С армянской частью населения отношения были сдержанными, но тоже благополучными. Нередко армяне приглашали русских на свадьбы и различные семейные торжества. Как единоверцы, они в торжественных случаях приглашали командование корпуса на богослужения в свою церковь.
С небольшой еврейской общиной, проживавшей в Галлиполи, отношения были нейтральными. У некоторых еврейских семей русские стояли на квартирах, но ни вражды, ни дружбы это не порождало. Это был спокойный народ, живший своей замкнутой, специфической жизнью.
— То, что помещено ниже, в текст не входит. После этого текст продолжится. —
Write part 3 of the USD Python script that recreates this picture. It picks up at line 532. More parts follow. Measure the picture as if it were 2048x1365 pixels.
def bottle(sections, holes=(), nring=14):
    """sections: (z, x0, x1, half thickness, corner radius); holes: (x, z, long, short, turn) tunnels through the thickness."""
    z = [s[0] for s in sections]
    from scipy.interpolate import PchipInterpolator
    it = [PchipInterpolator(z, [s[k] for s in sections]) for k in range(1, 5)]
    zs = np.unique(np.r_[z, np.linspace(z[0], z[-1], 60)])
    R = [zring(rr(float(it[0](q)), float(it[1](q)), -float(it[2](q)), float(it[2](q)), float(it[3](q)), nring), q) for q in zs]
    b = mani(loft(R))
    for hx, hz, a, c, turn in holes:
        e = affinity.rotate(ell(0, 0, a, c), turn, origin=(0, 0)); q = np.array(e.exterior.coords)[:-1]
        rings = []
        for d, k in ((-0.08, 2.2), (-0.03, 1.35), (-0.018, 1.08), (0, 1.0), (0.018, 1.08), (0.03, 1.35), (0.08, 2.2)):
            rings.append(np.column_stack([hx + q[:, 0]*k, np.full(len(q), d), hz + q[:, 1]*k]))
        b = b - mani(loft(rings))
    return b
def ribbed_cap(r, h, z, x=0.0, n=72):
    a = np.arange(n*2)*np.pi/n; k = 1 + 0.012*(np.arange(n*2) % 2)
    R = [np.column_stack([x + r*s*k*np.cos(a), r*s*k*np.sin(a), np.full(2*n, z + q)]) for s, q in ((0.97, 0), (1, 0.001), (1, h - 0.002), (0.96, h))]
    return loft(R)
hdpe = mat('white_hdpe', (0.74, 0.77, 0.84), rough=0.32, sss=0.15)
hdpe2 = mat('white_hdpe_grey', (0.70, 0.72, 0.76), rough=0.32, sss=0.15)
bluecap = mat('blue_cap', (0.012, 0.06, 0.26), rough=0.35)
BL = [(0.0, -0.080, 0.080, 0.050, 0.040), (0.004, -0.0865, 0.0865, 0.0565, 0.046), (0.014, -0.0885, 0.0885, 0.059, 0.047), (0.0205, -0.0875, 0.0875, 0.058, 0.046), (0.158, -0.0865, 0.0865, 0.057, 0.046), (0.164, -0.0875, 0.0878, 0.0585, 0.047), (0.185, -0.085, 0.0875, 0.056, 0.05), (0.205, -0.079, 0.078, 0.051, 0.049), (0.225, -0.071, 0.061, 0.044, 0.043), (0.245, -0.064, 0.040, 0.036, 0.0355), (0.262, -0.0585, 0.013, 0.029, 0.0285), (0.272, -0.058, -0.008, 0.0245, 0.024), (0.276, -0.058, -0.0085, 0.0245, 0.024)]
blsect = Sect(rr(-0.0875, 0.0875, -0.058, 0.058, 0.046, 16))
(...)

Многочисленные контакты с местным населением завязывались в основном на почве торговли и обмена. На городском рынке вначале в ход пошли вывезенные из России деньги: николаевские, серебряные, «добровольческие» и «донские». В первые дни за миллион «добровольческих» давали одиннадцать турецких лир. На них
IV. ВОССТАНОВЛЕНИЕ БОЕСПОСОБНОСТИ ВОЙСК
Почти в полной изоляции от внешнего мира, в отсутствие Главнокомандующего Кутепов и его штаб сделали все, чтобы спасти армию. Но прежде всего необходимо было убедить галлиполийцев в том, что они как армия не потеряны и их главная цель — борьба с большевизмом — осталась неизменной. Нужно было поднимать дух войск, а для этого был необходим приезд Врангеля.
Для того чтобы уяснить линию поведения Главнокомандующего в те дни, необходимо обратиться еще раз к событиям крымского периода.
Врангель принял в Крыму от Деникина тяжелое наследство. По мнению англичан, например, капитуляция белых была неизбежна, и они прямо предложили ему посредничество в переговорах с большевиками. Для этого в тайне от Деникина они подготовили соответствующую делегацию, и та прибыла из Константинополя в Севастополь практически одновременно с Врангелем. Он же свою главную задачу видел в том, чтобы спасти армию. Однажды Врангель уже пришел к такому выводу, когда в декабре 1919 г. Добровольческая армия терпела поражение за поражением в Донецком бассейне. Тогда в частном письме к Деникину он вышел с предложением «подготовить все, дабы в случае неудачи… сохранить кадры армии и часть технических средств, для чего ныне же войти в соглашение с союзниками о перевозке, в случае надобности, армии в иностранные пределы» {95} . Теперь, в марте 1920 г., он видел, что положение армии еще хуже, но в отличие от англичан планировал не ее капитуляцию, а эвакуацию. И в то же время не хотел так скоро сдавать свои позиции. Врангель решил готовить наступление. Видимо, он хотел показать иностранным союзникам, что Русскую армию нельзя списывать со счета, даже если она потерпит поражение и оставит свой последний бастион — Крым.
В ответ на стремление союзников подчинить его армию своей воле он апеллировал к национальной гордости войск. Придерживался узкой, почти шовинистической программы как в Крыму, так и потом в изгнании. Его постоянное пребывание на людях во время эвакуации войск было не популизмом, а стремлением все видеть, все контролировать. Многим импонировала его честность в оценках ситуации, он откровенно и смело предупреждал, что их ожидает на чужбине, хотел, чтобы как можно меньше случайных, деморализованных людей попало на корабли.
К сожалению, современному исследователю очень сложно проследить за деятельностью Врангеля и его штаба в первые дни после прибытия кораблей на рейд Константинополя и вплоть до его первого приезда в Галлиполи и на Лемнос. Но, безусловно, это был значительный этап его биографии. Нужно было войти в роль Главнокомандующего побежденной и ушедшей в изгнание армии. Поновому выстраивать свои отношения с французами и турками, с нуля начинать их с греками. Необходимо было как можно быстрее привлечь внимание мировой общественности, организаций Красного Креста к положению армии, решить вопрос передачи флота и запасов имущества, находившихся на кораблях. А в это время люди ожидали ответа на главный вопрос: они все еще армия или уже беженцы? Если бы не твердость и последовательность Кутепова в эти первые дни, трудно сказать, как развивались бы события дальше. Но авторитет и популярность Врангеля все еще были непоколебимы.